The resort, which is the closest major ski resort to the San Francisco area, currently has about 3,000 season-ticket holders and sees 120,000 skier days per season. Many longtime guests also relish its side- and backcountry terrain.

Here's how it will work: California residents or businesses can buy one share each for $2,500, which gives purchasers the right to vote, receive member benefits, and have a say in how the mountain and village are operated. This amount can be paid up front or over 36 months at $70/month with a $100 initial payment. Owners can also sell their shares back to the cooperative. An additional $300 annual fee can be applied to owners' season-pass purchases (which cost $300) and also gives owners free skier days for friends and family, discounts on services and merchandise, and the potential for dividends.
"We involved the local community from the beginning," says Wallenfells, adding that the co-op's bylaws have a cap of 4,000 members. "Our goal is to make this a sustainable operation, not a large profit-making machine."

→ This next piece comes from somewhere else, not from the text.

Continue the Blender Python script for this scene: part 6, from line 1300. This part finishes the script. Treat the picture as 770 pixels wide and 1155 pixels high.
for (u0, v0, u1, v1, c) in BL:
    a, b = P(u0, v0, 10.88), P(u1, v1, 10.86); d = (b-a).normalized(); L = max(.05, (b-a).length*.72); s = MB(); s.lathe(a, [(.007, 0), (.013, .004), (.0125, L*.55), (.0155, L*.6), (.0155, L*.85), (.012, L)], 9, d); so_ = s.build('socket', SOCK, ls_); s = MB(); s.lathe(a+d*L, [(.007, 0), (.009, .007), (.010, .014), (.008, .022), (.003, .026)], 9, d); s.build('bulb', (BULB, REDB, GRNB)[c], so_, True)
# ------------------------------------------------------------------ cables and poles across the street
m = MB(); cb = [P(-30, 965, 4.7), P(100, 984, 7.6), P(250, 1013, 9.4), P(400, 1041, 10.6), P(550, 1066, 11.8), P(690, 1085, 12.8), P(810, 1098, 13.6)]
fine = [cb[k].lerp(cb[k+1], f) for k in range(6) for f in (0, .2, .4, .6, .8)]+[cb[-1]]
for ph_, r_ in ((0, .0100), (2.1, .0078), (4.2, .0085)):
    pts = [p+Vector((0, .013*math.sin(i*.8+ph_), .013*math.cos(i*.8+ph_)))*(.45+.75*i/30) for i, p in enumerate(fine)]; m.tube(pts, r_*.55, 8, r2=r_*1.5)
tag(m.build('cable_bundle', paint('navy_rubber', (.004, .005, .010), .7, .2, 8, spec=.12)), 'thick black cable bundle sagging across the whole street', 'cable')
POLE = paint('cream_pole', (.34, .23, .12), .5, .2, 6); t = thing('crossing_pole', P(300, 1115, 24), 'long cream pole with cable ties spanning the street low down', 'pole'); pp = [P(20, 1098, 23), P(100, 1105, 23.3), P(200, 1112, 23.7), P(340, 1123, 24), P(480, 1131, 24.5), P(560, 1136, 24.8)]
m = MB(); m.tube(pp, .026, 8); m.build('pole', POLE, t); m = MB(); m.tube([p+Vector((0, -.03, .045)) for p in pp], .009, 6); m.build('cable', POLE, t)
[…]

Wallenfells and other co-op organizers feel there are enough passionate fans of Bear Valley that they'll be able to achieve the membership goal. If the co-op doesn't end up buying the resort, owners will be refunded their investment. "We thought that 4,000 members was a comfortable enough number to get enough capital to make the purchase, overcome some of the resort's deferred-maintenance needs, and have reserves for future development," Wallenfells says.

And the co-op program is the perfect ownership solution, he adds. "Just like Mad River, Bear Valley has a good pool of devoted skiers and riders who are very passionate about the mountain," Wallenfells says. "A lot of people have been skiing here for more than 20 years. They understand it, know what makes it unique, and aren't going to try and turn it into something else.

"And the best thing is that the collective owners will get to decide its future," he concludes. "Every owner has a vote at the table and all decisions can be decided by the people who use it most. With a lot of other ownership structures, potential profits are often destined for someplace else."